Exhibit 5.1
November 27, 2007
Culp, Inc.
1823 Eastchester Drive
Post Office Box 2686
High Point, North Carolina 227265
Re: Registration Statement on Form S-8 for Culp, Inc.
Ladies and Gentlemen:
We have served as counsel to Culp, Inc., a North Carolina corporation (the “Company”) in
connection with the preparation of the Company’s registration statement on Form S-8 (the
“Registration Statement”) relating to up to 1,200,000 shares of the Company’s common stock, $0.05
par value per share (including associated rights for purchase of Series A Participating Preferred
Shares) (the “Shares”) that may be issued by the Company pursuant to the Culp, Inc. 2007 Equity
Incentive Plan (the “Plan”). The Registration Statement also registers an indeterminate number of
additional shares that may be necessary to adjust the number of shares registered thereby for
issuance as the result of a stock split, stock dividend or similar adjustment of the number of
issued and outstanding shares of Common Stock. You have requested the opinion of this firm with
respect to certain legal aspects of the proposed offering.

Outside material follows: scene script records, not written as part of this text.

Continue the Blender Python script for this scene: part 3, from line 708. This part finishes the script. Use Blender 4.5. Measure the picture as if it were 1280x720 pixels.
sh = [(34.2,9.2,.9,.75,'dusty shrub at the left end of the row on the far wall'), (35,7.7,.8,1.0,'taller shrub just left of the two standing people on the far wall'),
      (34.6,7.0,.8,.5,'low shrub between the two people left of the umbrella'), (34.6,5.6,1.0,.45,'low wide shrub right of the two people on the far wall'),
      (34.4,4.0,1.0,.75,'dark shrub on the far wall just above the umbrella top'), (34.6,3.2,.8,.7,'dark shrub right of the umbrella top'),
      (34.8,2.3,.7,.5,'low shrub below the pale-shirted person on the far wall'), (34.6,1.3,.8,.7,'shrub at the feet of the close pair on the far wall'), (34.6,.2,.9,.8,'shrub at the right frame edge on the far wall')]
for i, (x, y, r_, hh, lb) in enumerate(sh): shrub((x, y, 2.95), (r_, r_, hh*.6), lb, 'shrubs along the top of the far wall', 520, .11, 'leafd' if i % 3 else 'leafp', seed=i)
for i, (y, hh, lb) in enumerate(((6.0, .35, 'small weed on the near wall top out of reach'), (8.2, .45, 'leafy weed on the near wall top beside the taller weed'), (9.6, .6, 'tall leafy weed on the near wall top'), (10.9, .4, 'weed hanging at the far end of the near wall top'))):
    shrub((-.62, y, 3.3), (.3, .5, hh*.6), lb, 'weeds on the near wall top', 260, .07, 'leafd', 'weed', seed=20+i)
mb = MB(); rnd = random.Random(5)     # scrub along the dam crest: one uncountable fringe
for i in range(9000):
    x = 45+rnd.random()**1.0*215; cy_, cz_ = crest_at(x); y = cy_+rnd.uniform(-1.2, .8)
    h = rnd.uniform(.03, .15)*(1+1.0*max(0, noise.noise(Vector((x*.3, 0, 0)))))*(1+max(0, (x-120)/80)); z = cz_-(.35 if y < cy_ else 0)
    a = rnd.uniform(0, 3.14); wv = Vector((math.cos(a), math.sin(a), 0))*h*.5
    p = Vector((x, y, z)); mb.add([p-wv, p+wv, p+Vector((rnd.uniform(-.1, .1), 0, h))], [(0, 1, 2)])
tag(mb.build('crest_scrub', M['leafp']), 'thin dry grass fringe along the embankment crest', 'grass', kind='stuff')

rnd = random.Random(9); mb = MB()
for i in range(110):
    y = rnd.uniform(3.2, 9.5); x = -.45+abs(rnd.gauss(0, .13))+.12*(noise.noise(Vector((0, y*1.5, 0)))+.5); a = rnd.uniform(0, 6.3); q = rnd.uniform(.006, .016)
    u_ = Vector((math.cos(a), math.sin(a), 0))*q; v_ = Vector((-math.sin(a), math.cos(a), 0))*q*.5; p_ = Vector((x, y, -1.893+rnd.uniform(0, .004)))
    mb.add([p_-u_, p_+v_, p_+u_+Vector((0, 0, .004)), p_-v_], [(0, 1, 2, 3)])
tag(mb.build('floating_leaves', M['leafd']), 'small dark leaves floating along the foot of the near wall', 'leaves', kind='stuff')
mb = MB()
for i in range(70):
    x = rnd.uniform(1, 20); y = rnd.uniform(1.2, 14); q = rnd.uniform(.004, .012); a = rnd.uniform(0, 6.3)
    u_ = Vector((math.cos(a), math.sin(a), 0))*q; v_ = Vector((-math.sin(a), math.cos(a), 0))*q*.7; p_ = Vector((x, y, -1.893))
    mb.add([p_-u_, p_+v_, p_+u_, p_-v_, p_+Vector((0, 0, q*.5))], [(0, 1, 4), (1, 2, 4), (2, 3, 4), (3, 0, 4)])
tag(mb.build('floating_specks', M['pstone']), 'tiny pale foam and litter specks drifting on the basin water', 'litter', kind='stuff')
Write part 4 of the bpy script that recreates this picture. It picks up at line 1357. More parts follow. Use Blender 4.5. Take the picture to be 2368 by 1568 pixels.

We have examined the Plan, the Registration Statement, the Articles of Incorporation of the
Company, as amended (the “Charter”), the Restated and Amended Bylaws of the Company (the “Bylaws”),
and such other corporate and other documents and records and certificates of public officials as we
have deemed necessary or appropriate for the purposes of this opinion.
We have assumed (i) the authority and genuineness of all signatures, (ii) the legal capacity
of all natural persons, (iii) the authenticity of all documents submitted to us as originals, (iv)
the conformity to authentic original documents of all documents submitted to us as certified,
conformed or photostatic copies, and (v) the taking of all required corporation action in relation
to the Plan. We have also assumed that the Company and those persons purchasing Shares or
receiving rights to purchase Shares under the Plan will have complied with the relevant
requirements of the Plan.
Based upon the foregoing and subject to the conditions set forth below, it is our opinion that
the Shares, if and when originally issued and sold pursuant to the terms and conditions of the
Plan, will be legally issued, fully paid and nonassessable.
The opinions expressed herein are limited to the North Carolina Business Corporation Act and
the federal laws of the United States, and we express no opinion with respect to the laws of any
other state or jurisdiction.
This opinion is being furnished to you solely for your benefit in connection with the filing
of the Registration Statement and pursuant to the Securities Act of 1933, as amended (the “Act”),
and is not to be used, circulated, quoted, relied upon or otherwise referred to for any other
purpose, without our prior written consent.